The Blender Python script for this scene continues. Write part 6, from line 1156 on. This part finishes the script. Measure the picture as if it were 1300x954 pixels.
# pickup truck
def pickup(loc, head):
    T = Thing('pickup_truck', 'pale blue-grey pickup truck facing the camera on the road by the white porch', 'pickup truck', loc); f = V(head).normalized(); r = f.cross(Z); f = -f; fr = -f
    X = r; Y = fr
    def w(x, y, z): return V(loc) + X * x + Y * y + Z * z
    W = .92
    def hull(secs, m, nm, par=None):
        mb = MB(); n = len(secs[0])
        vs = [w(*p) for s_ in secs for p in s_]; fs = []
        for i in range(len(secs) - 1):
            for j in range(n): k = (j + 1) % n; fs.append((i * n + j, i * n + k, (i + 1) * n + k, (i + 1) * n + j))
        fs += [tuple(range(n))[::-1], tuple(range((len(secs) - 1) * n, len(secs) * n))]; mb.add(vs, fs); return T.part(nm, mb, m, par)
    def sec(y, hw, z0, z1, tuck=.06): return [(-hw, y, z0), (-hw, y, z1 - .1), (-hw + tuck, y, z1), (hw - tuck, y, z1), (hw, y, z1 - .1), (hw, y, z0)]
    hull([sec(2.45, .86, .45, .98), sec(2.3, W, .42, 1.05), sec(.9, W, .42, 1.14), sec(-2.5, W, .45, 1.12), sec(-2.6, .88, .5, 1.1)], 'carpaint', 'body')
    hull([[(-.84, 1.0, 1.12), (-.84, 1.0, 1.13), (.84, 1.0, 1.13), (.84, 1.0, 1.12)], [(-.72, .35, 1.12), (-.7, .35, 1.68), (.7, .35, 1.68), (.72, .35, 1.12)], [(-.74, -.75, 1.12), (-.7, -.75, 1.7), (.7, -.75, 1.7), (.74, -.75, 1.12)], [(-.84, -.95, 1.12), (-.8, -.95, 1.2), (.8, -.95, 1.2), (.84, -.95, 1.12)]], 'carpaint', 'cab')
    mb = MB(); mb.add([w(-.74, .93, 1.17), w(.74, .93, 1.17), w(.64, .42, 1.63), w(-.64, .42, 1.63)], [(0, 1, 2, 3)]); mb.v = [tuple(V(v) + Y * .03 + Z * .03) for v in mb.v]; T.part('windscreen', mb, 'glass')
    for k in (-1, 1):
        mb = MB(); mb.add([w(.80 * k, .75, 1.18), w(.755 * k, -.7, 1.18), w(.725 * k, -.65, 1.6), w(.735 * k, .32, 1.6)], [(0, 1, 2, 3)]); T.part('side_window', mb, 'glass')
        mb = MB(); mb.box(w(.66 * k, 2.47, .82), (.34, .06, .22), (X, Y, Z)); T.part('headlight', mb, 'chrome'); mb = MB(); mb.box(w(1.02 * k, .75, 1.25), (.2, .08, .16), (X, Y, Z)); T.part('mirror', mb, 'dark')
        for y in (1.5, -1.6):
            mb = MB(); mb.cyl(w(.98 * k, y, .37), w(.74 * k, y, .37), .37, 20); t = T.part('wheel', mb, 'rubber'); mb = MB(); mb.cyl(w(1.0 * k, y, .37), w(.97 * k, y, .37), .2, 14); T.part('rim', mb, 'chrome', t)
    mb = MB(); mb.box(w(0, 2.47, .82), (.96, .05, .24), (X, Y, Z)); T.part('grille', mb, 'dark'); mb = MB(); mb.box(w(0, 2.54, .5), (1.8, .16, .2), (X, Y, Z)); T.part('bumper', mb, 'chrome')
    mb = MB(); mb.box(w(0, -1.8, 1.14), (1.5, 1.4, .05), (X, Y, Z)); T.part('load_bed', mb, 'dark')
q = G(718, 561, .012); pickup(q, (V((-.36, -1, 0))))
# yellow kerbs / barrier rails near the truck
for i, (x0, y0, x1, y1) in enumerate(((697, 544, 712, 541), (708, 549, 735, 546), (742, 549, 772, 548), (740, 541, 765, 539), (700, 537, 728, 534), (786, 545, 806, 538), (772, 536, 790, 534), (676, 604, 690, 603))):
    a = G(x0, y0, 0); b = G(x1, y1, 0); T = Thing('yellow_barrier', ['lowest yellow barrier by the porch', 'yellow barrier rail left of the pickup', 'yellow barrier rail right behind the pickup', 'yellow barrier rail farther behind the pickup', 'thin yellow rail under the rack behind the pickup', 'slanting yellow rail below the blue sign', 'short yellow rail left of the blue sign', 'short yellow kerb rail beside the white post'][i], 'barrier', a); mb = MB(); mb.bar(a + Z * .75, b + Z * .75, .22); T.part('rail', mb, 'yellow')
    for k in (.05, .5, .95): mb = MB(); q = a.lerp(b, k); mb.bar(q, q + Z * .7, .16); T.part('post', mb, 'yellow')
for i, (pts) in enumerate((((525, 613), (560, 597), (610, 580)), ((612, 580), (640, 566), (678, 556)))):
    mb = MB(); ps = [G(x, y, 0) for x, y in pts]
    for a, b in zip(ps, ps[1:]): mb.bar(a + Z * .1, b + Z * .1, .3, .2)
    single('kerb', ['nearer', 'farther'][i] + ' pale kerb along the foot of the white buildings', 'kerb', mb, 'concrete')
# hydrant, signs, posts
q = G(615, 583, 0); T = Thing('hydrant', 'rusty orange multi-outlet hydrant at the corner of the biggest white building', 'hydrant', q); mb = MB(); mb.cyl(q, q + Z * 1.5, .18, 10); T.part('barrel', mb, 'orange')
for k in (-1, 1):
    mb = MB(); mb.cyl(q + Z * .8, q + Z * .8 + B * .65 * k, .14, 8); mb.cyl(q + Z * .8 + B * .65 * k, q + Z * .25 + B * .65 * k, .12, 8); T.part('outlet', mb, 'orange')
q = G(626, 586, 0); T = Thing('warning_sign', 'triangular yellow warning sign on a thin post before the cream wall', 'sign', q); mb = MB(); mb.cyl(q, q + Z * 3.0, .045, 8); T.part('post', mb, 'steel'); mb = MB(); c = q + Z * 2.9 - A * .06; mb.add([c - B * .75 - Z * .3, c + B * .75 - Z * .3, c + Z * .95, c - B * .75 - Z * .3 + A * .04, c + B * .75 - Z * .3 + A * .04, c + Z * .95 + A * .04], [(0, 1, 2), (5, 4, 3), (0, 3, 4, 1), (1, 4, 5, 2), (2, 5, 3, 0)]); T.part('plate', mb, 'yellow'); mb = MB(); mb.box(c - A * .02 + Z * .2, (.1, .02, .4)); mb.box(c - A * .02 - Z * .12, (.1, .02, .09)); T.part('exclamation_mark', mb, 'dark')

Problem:
Reproduce the material exactly, with every line intact.

Correct output:
The Blender Python script for this scene continues. Write part 6, from line 1156 on. This part finishes the script. Measure the picture as if it were 1300x954 pixels.
# pickup truck
def pickup(loc, head):
    T = Thing('pickup_truck', 'pale blue-grey pickup truck facing the camera on the road by the white porch', 'pickup truck', loc); f = V(head).normalized(); r = f.cross(Z); f = -f; fr = -f
    X = r; Y = fr
    def w(x, y, z): return V(loc) + X * x + Y * y + Z * z
    W = .92
    def hull(secs, m, nm, par=None):
        mb = MB(); n = len(secs[0])
        vs = [w(*p) for s_ in secs for p in s_]; fs = []
        for i in range(len(secs) - 1):
            for j in range(n): k = (j + 1) % n; fs.append((i * n + j, i * n + k, (i + 1) * n + k, (i + 1) * n + j))
        fs += [tuple(range(n))[::-1], tuple(range((len(secs) - 1) * n, len(secs) * n))]; mb.add(vs, fs); return T.part(nm, mb, m, par)
    def sec(y, hw, z0, z1, tuck=.06): return [(-hw, y, z0), (-hw, y, z1 - .1), (-hw + tuck, y, z1), (hw - tuck, y, z1), (hw, y, z1 - .1), (hw, y, z0)]
    hull([sec(2.45, .86, .45, .98), sec(2.3, W, .42, 1.05), sec(.9, W, .42, 1.14), sec(-2.5, W, .45, 1.12), sec(-2.6, .88, .5, 1.1)], 'carpaint', 'body')
    hull([[(-.84, 1.0, 1.12), (-.84, 1.0, 1.13), (.84, 1.0, 1.13), (.84, 1.0, 1.12)], [(-.72, .35, 1.12), (-.7, .35, 1.68), (.7, .35, 1.68), (.72, .35, 1.12)], [(-.74, -.75, 1.12), (-.7, -.75, 1.7), (.7, -.75, 1.7), (.74, -.75, 1.12)], [(-.84, -.95, 1.12), (-.8, -.95, 1.2), (.8, -.95, 1.2), (.84, -.95, 1.12)]], 'carpaint', 'cab')
    mb = MB(); mb.add([w(-.74, .93, 1.17), w(.74, .93, 1.17), w(.64, .42, 1.63), w(-.64, .42, 1.63)], [(0, 1, 2, 3)]); mb.v = [tuple(V(v) + Y * .03 + Z * .03) for v in mb.v]; T.part('windscreen', mb, 'glass')
    for k in (-1, 1):
        mb = MB(); mb.add([w(.80 * k, .75, 1.18), w(.755 * k, -.7, 1.18), w(.725 * k, -.65, 1.6), w(.735 * k, .32, 1.6)], [(0, 1, 2, 3)]); T.part('side_window', mb, 'glass')
        mb = MB(); mb.box(w(.66 * k, 2.47, .82), (.34, .06, .22), (X, Y, Z)); T.part('headlight', mb, 'chrome'); mb = MB(); mb.box(w(1.02 * k, .75, 1.25), (.2, .08, .16), (X, Y, Z)); T.part('mirror', mb, 'dark')
        for y in (1.5, -1.6):
            mb = MB(); mb.cyl(w(.98 * k, y, .37), w(.74 * k, y, .37), .37, 20); t = T.part('wheel', mb, 'rubber'); mb = MB(); mb.cyl(w(1.0 * k, y, .37), w(.97 * k, y, .37), .2, 14); T.part('rim', mb, 'chrome', t)
    mb = MB(); mb.box(w(0, 2.47, .82), (.96, .05, .24), (X, Y, Z)); T.part('grille', mb, 'dark'); mb = MB(); mb.box(w(0, 2.54, .5), (1.8, .16, .2), (X, Y, Z)); T.part('bumper', mb, 'chrome')
    mb = MB(); mb.box(w(0, -1.8, 1.14), (1.5, 1.4, .05), (X, Y, Z)); T.part('load_bed', mb, 'dark')
q = G(718, 561, .012); pickup(q, (V((-.36, -1, 0))))
# yellow kerbs / barrier rails near the truck
for i, (x0, y0, x1, y1) in enumerate(((697, 544, 712, 541), (708, 549, 735, 546), (742, 549, 772, 548), (740, 541, 765, 539), (700, 537, 728, 534), (786, 545, 806, 538), (772, 536, 790, 534), (676, 604, 690, 603))):
    a = G(x0, y0, 0); b = G(x1, y1, 0); T = Thing('yellow_barrier', ['lowest yellow barrier by the porch', 'yellow barrier rail left of the pickup', 'yellow barrier rail right behind the pickup', 'yellow barrier rail farther behind the pickup', 'thin yellow rail under the rack behind the pickup', 'slanting yellow rail below the blue sign', 'short yellow rail left of the blue sign', 'short yellow kerb rail beside the white post'][i], 'barrier', a); mb = MB(); mb.bar(a + Z * .75, b + Z * .75, .22); T.part('rail', mb, 'yellow')
    for k in (.05, .5, .95): mb = MB(); q = a.lerp(b, k); mb.bar(q, q + Z * .7, .16); T.part('post', mb, 'yellow')
for i, (pts) in enumerate((((525, 613), (560, 597), (610, 580)), ((612, 580), (640, 566), (678, 556)))):
    mb = MB(); ps = [G(x, y, 0) for x, y in pts]
    for a, b in zip(ps, ps[1:]): mb.bar(a + Z * .1, b + Z * .1, .3, .2)
    single('kerb', ['nearer', 'farther'][i] + ' pale kerb along the foot of the white buildings', 'kerb', mb, 'concrete')
# hydrant, signs, posts
q = G(615, 583, 0); T = Thing('hydrant', 'rusty orange multi-outlet hydrant at the corner of the biggest white building', 'hydrant', q); mb = MB(); mb.cyl(q, q + Z * 1.5, .18, 10); T.part('barrel', mb, 'orange')
for k in (-1, 1):
    mb = MB(); mb.cyl(q + Z * .8, q + Z * .8 + B * .65 * k, .14, 8); mb.cyl(q + Z * .8 + B * .65 * k, q + Z * .25 + B * .65 * k, .12, 8); T.part('outlet', mb, 'orange')
q = G(626, 586, 0); T = Thing('warning_sign', 'triangular yellow warning sign on a thin post before the cream wall', 'sign', q); mb = MB(); mb.cyl(q, q + Z * 3.0, .045, 8); T.part('post', mb, 'steel'); mb = MB(); c = q + Z * 2.9 - A * .06; mb.add([c - B * .75 - Z * .3, c + B * .75 - Z * .3, c + Z * .95, c - B * .75 - Z * .3 + A * .04, c + B * .75 - Z * .3 + A * .04, c + Z * .95 + A * .04], [(0, 1, 2), (5, 4, 3), (0, 3, 4, 1), (1, 4, 5, 2), (2, 5, 3, 0)]); T.part('plate', mb, 'yellow'); mb = MB(); mb.box(c - A * .02 + Z * .2, (.1, .02, .4)); mb.box(c - A * .02 - Z * .12, (.1, .02, .09)); T.part('exclamation_mark', mb, 'dark')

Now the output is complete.